Rawls next discusses the question of decision making under the conditions that are closest to ideal. Assuming such ideal conditions debate is had with reference to the standards of the principles of justice. So the basis of an agreeable outcome should not be reference to a notion of balancing interests as no such notion involves a clear reference to the principles of justice. Even assuming that this reference to the principles of justice is given, however, it does not follow that the deliberations of the majority would necessarily produce just laws in every case. When we are behind the veil of ignorance the parties debating have impartiality assured by removal of all contingent interests. 

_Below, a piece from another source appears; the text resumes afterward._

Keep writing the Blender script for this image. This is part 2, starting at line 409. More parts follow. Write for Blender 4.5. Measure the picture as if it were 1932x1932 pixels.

Rawls next contrasts the ideal process of deliberation involved in the formulation of laws and principles with the working of an ideal market. The ideal market is assumed to produce efficient outcomes for all even though each agent only pursues their own advantage. However, whilst an ideal market would have a perfect process, even an ideal legislature would be procedurally imperfect. This is why there is no obligation for citizens to assume that even if the ideal legislature existed and worked procedurally correctly that therefore a just outcome had been achieved. The oddity of the contrast is that a perfect outcome would emerge from an ideal market even though the individual actors were acting without reference to the ends of the market taken overall whilst an imperfect outcome emerges from an ideal constitution even assuming that the actors all take impartial ends as theirs. This indicates that Rawls rejects any close analogy between economic and political structures.

There is no specific weight that can be given in the ideal legislative process to individual preferences and no assurance can be forthcoming that any given person, whatever the strength of their view, is really impartial in deliberation. Further there are a variety of ways that the principles of justice can be viewed. In thinking about the difference principle, for example, it might be right to weigh here questions about how to safeguard and foster self-respect amongst the least privileged and this might well produce different outcomes than if any reference to this notion as a primary good is not considered relevant. So there are, even assuming ideal good will is applicable to those engaged in constructing and voting on legislation, grounds for reasonable disagreement concerning how the principles of justice relate to the laws given. This is why the sense that there may be unjust laws emergent from the ideal procedure is given. And assuming this case it follows that the mere presence of unjust laws is not itself a basis for a claim to act in such a way that these laws are broken, even by reference to the standards derived from the principles of justice. This is what Rawls means by referring to the "bounds" of injustice. However, it is noteworthy that nothing in these two sections of Theory has, as yet, defined the nature and extent of these bounds.